Not overly eager to engage the audience, Muse stoically kept to their instruments. Bellamy alternated between keyboard and guitar as necessary, skidding and sliding across the stage and trading one for the other mid-song (considering he represents half of the band’s instruments, this process was much smoother than you’d think it would be), while both Wolstenholme and Howard single-mindedly devoted themselves to their own trades, making for very good performances all around. If there was any lingering guilt for cancelling their last performance, they certainly redeemed themselves Saturday night. The moment the first chords of “Time is Running Out” poured from their amps, Muse somehow or other managed to send the crowd into near hysteria, a feat they accomplished again with “Bliss,” “Butterflies and Hurricanes,” and with, well, the aptly named “Hysteria.”
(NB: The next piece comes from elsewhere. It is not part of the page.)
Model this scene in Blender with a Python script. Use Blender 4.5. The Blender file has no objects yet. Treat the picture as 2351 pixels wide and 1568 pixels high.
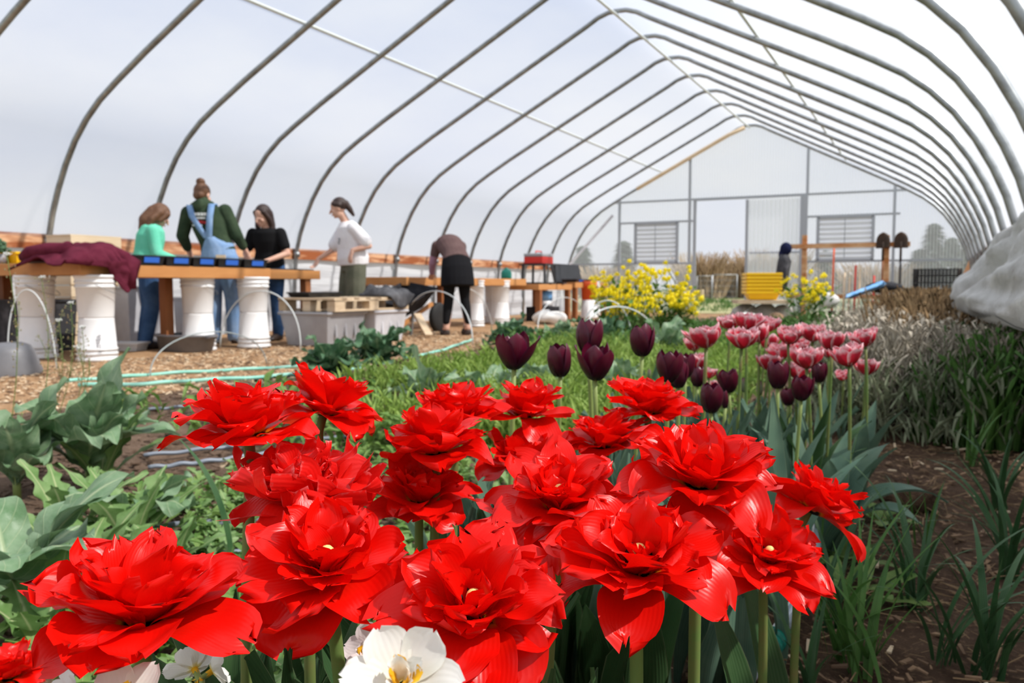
import bpy, bmesh, math, random
import numpy as np
from mathutils import Vector, Matrix, Quaternion, noise as mnoise

SC = bpy.context.scene
COL = SC.collection
PI = math.pi
R = math.radians

# ------------------------------------------------------------------ camera
W_, H_, F_ = 2351.0, 1568.0, 1900.0
HOR, CAMH, YAW = 657.0, 0.62, R(27.1)
_p = math.atan((H_ / 2 - HOR) / F_)
CD = np.array([-math.sin(YAW) * math.cos(_p), math.cos(YAW) * math.cos(_p), -math.sin(_p)])
CR = np.array([math.cos(YAW), math.sin(YAW), 0.0])
CU = np.cross(CR, CD)
CO = np.array([0.0, 0.0, CAMH])
FWD = np.array([-math.sin(YAW), math.cos(YAW), 0.0])     # level heading of the camera
RGT = CR


def ray(px, py):
    return CD + CR * (px - W_ / 2) / F_ + CU * (H_ / 2 - py) / F_


def at(px, py, depth):
    return CO + ray(px, py) * depth


def ground(px, py, z=0.0):
    v = ray(px, py)
    return CO + v * ((z - CAMH) / v[2])


def onY(px, py, Y):
    v = ray(px, py)
    return CO + v * (Y / v[1])


cam = bpy.data.cameras.new('camera')
cam.sensor_width = 36.0
cam.lens = F_ / W_ * 36.0
cam.clip_start, cam.clip_end = 0.02, 400
cam.dof.use_dof = True
cam.dof.focus_distance = 0.60
cam.dof.aperture_fstop = 14.0
camo = bpy.data.objects.new('camera', cam)
COL.objects.link(camo)
mw = Matrix.Identity(4)
for i in range(3):
    mw[i][0], mw[i][1], mw[i][2], mw[i][3] = CR[i], CU[i], -CD[i], CO[i]
camo.matrix_world = mw
SC.camera = camo
SC.view_settings.view_transform = 'Standard'
SC.view_settings.look = 'None'
SC.view_settings.gamma = 1.0
SC.view_settings.use_curve_mapping = False
SC.view_settings.exposure = 0.0

# ------------------------------------------------------------------ scene bookkeeping
ROOTM = {}


def tag(o, label=None, cat=None, group=None, kind=None):
    if label: o['label'] = label
    if cat: o['category'] = cat
    if group: o['group'] = group
    if kind: o['kind'] = kind
    return o


def thing(name, loc, label, cat, group=None, rz=0.0, kind=None):
    o = bpy.data.objects.new(name, None)
    o.empty_display_size = 0.05
    COL.objects.link(o)
    o.location = tuple(float(c) for c in loc)
    o.rotation_euler = (0, 0, rz)
    ROOTM[o.name] = Matrix.Translation(Vector(o.location)) @ Matrix.Rotation(rz, 4, 'Z')
    return tag(o, label, cat, group, kind)


def wmat(o):
    return ROOTM.get(o.name, Matrix.Identity(4)) if o is not None else Matrix.Identity(4)


class MB:
    """Collects shapes, then links them as ONE mesh object."""

    def __init__(s):
        s.v, s.f, s.uv, s.n, s.mi = [], [], [], 0, []

    def add(s, V, F, UV=None, mi=0):
        V = np.asarray(V, float).reshape(-1, 3)
        s.v.append(V)
        for f in F:
            s.f.append([i + s.n for i in f])
            s.mi.append(mi)
        s.uv.append(np.zeros((len(V), 2)) if UV is None else np.asarray(UV, float))
        s.n += len(V)
        return s

    def box(s, c, size, rot=None, mi=0):
        x, y, z = size[0] / 2, size[1] / 2, size[2] / 2
        V = np.array([[-x, -y, -z], [x, -y, -z], [x, y, -z], [-x, y, -z], [-x, -y, z], [x, -y, z], [x, y, z], [-x, y, z]])
        if rot is not None:
            V = V @ np.array(rot.to_3x3()).T
        return s.add(V + np.asarray(c, float), [(3, 2, 1, 0), (4, 5, 6, 7), (0, 1, 5, 4), (1, 2, 6, 5), (2, 3, 7, 6), (3, 0, 4, 7)], mi=mi)

    def box2(s, a, b, mi=0):
        a, b = np.asarray(a, float), np.asarray(b, float)
        return s.box((a + b) / 2, np.abs(b - a), mi=mi)

    def beam(s, a, b, w, h, mi=0):
        a, b = Vector(a), Vector(b)
        d = b - a
        q = d.to_track_quat('Y', 'Z').to_matrix()
        return s.box((a + b) / 2, (w, d.length, h), q, mi)

    def tube(s, pts, r, n=8, cap=True, mi=0):
        P = np.asarray(pts, float)
        k = len(P)
        r = np.broadcast_to(np.asarray(r, float), (k,))
        T = np.gradient(P, axis=0)
        T /= np.linalg.norm(T, axis=1)[:, None] + 1e-12
        up = np.array([0, 0, 1.0]) if abs(T[0][2]) < 0.9 else np.array([1.0, 0, 0])
        N = np.cross(up, T[0]); N /= np.linalg.norm(N)
        V = []
        a = np.linspace(0, 2 * PI, n, endpoint=False)
        for i in range(k):
            N = N - T[i] * (N @ T[i]); N /= np.linalg.norm(N) + 1e-12
            B = np.cross(T[i], N)
            V.append(P[i] + r[i] * (np.cos(a)[:, None] * N + np.sin(a)[:, None] * B))
        F = [(i * n + j, i * n + (j + 1) % n, (i + 1) * n + (j + 1) % n, (i + 1) * n + j) for i in range(k - 1) for j in range(n)]
        if cap:
            F += [tuple(range(n - 1, -1, -1)), tuple((k - 1) * n + j for j in range(n))]
        UV = np.array([(j / n, i / max(1, k - 1)) for i in range(k) for j in range(n)])
        return s.add(np.concatenate(V), F, UV, mi)

    def lathe(s, prof, c=(0, 0, 0), n=28, sx=1.0, sy=1.0, mi=0, rot=None):
        a = np.linspace(0, 2 * PI, n, endpoint=False)
        V = np.array([(sx * r * math.cos(t), sy * r * math.sin(t), z) for r, z in prof for t in a])
        if rot is not None:
            V = V @ np.array(rot.to_3x3()).T
        k = len(prof)
        F = [(i * n + j, i * n + (j + 1) % n, (i + 1) * n + (j + 1) % n, (i + 1) * n + j) for i in range(k - 1) for j in range(n)]
        if prof[0][0] > 1e-5: F.append(tuple(range(n - 1, -1, -1)))
        if prof[-1][0] > 1e-5: F.append(tuple((k - 1) * n + j for j in range(n)))
        return s.add(V + np.asarray(c, float), F, mi=mi)

    def ball(s, c, rad, n=16, m=10, rot=None, mi=0):
        rad = (rad,) * 3 if np.isscalar(rad) else rad
        V = []
        for i in range(m + 1):
            th = PI * i / m
            for j in range(n):
                ph = 2 * PI * j / n
                V.append((rad[0] * math.sin(th) * math.cos(ph), rad[1] * math.sin(th) * math.sin(ph), -rad[2] * math.cos(th)))
        V = np.array(V)
        if rot is not None:
            V = V @ np.array(rot.to_3x3()).T
        F = [(i * n + j, i * n + (j + 1) % n, (i + 1) * n + (j + 1) % n, (i + 1) * n + j) for i in range(m) for j in range(n)]
        return s.add(V + np.asarray(c, float), F, mi=mi)

    def grid(s, V, nu, nv, UV=None, mi=0):
        F = [(i * nu + j, i * nu + j + 1, (i + 1) * nu + j + 1, (i + 1) * nu + j) for i in range(nv - 1) for j in range(nu - 1)]
        if UV is None:
            UV = np.array([(j / (nu - 1), i / (nv - 1)) for i in range(nv) for j in range(nu)])
        return s.add(V, F, UV, mi)

    def xform(s, m):
        A = np.array(m)
        s.v = [v @ A[:3, :3].T + A[:3, 3] for v in s.v]
        return s

    def build(s, name, mat, parent=None, smooth=True, origin=None, bevel=0.0, local=False, pm=None):
        """Vertices are world points (unless local); the object's origin is its parent's or `origin`."""
        V = np.concatenate(s.v)
        if parent is not None and not local:
            A = np.array((pm if pm is not None else wmat(parent)).inverted())
            V = V @ A[:3, :3].T + A[:3, 3]
        if origin is not None:
            V = V - np.asarray(origin, float)
        me = bpy.data.meshes.new(name)
        me.from_pydata(V.tolist(), [], s.f)
        UV = np.concatenate(s.uv)
        if UV.any():
            lay = me.uv_layers.new(name='UVMap')
            idx = np.empty(len(me.loops), dtype=np.int32)
            me.loops.foreach_get('vertex_index', idx)
            lay.data.foreach_set('uv', UV[idx].astype(np.float32).ravel())
        for m in (mat if isinstance(mat, (list, tuple)) else [mat]):
            me.materials.append(m)
        if any(s.mi):
            me.polygons.foreach_set('material_index', np.array(s.mi, dtype=np.int32))
        me.polygons.foreach_set('use_smooth', np.full(len(me.polygons), smooth))
        me.update()
        o = bpy.data.objects.new(name, me)
        COL.objects.link(o)
        if parent is not None:
            o.parent = parent
        if origin is not None:
            o.location = tuple(float(c) for c in origin)
        if bevel:
            b = o.modifiers.new('edge', 'BEVEL'); b.width = bevel; b.segments = 2; b.limit_method = 'ANGLE'
        return o


def child_tree(o, parent):
    c = o.copy(); COL.objects.link(c); c.parent = parent
    for ch in list(o.children):
        child_tree(ch, c)
    return c


def dup(root, loc, rz=0.0, label=None, group=None, scale=None):
    """A copy of a thing together with copies of its parts."""
    r = root.copy(); COL.objects.link(r)
    r.location = tuple(float(c) for c in loc); r.rotation_euler = (0, 0, rz)
    if scale is not None: r.scale = (scale,) * 3 if np.isscalar(scale) else scale
    if label: r['label'] = label
    if group: r['group'] = group
    ROOTM[r.name] = Matrix.Translation(Vector(r.location)) @ Matrix.Rotation(rz, 4, 'Z')
    for ch in list(root.children):
        child_tree(ch, r)
    return r


# ------------------------------------------------------------------ materials
def _nodes(name):
    m = bpy.data.materials.new(name); m.use_nodes = True
    nt = m.node_tree; nt.nodes.clear()
    out = nt.nodes.new('ShaderNodeOutputMaterial')
    return m, nt, out


def _n(nt, kind, **kw):
    n = nt.nodes.new(kind)
    for k, v in kw.items():
        if k in n.inputs.keys(): n.inputs[k].default_value = v
        else: setattr(n, k, v)
    return n


def _c(c):
    return (c[0], c[1], c[2], 1.0)


def _ramp(nt, fac, stops):
    r = nt.nodes.new('ShaderNodeValToRGB')
    el = r.color_ramp.elements
    el[0].position, el[0].color = stops[0][0], _c(stops[0][1])
    el[1].position, el[1].color = stops[-1][0], _c(stops[-1][1])
    for p, c in stops[1:-1]:
        e = el.new(p); e.color = _c(c)
    nt.links.new(fac, r.inputs['Fac'])
    return r.outputs['Color']


def _mixc(nt, a, b, fac, mode='MIX'):
    m = nt.nodes.new('ShaderNodeMix'); m.data_type = 'RGBA'; m.blend_type = mode
    for sock, v in ((m.inputs['Factor'], fac), (m.inputs[6], a), (m.inputs[7], b)):
        if isinstance(v, bpy.types.NodeSocket): nt.links.new(v, sock)
        elif sock.type == 'VALUE': sock.default_value = v
        else: sock.default_value = _c(v)
    return m.outputs[2]


def _math(nt, op, a, b=None, clamp=False):
    m = nt.nodes.new('ShaderNodeMath'); m.operation = op; m.use_clamp = clamp
    for i, v in enumerate((a, b)):
        if v is None: continue
        if isinstance(v, bpy.types.NodeSocket): nt.links.new(v, m.inputs[i])
        else: m.inputs[i].default_value = v
    return m.outputs[0]


def _noise(nt, scale, detail=4, coord='Object', stretch=None, rough=0.6):
    tc = nt.nodes.new('ShaderNodeTexCoord')
    src = tc.outputs[coord]
    if stretch is not None:
        mp = nt.nodes.new('ShaderNodeMapping'); mp.inputs['Scale'].default_value = stretch
        nt.links.new(src, mp.inputs['Vector']); src = mp.outputs['Vector']
    n = _n(nt, 'ShaderNodeTexNoise', Scale=scale, Detail=detail, Roughness=rough)
    nt.links.new(src, n.inputs['Vector'])
    return n.outputs['Fac']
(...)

But you shouldn’t that think those four songs made for remarkable gems in an otherwise dull night; this was the sort of show where it is impossible to pick a highlight because everything was on par with everything else. And while this can mean a terrible night, a mediocre night, or a fantastic night, Saturday’s concert doubtlessly went the way of the latter. Covering tracks from all three of their studio albums, but lavishing extra attention on their latest release, Absolution (they must have performed about half of it), Muse played both well beloved songs and rarer, less popular things. Their well balanced set even included a couple of slower songs to catch one’s breath in preparation for the next bout of moshing. Just that would have made for a great night, watching Bellamy and his two bandmates tear through who-knows-how-many-songs, but the crowd—wild, energetic, loud, and unabashedly enjoying the music—made an already memorable night even better.
I’m an Anglophile and utterly shameless about it, especially when it comes to music. I firmly believe that it is better than its American counterpart, although that could perhaps be blamed on a lack of exposure to good U.S. music more than anything else. But every concert I’ve seen this season has done nothing but reaffirm my belief that if British music is not necessarily better, it is still very, very good. And so: to high-afternoon tea; to the train wreck that are the Libertines; to the utter danceableness of Franz Ferdinand and the Futureheards; to minding the gap and the tweeness of Belle and Sebastian; to all those things that make me pine for England we’ll add Muse, live or in the studio, hands down and without any doubt.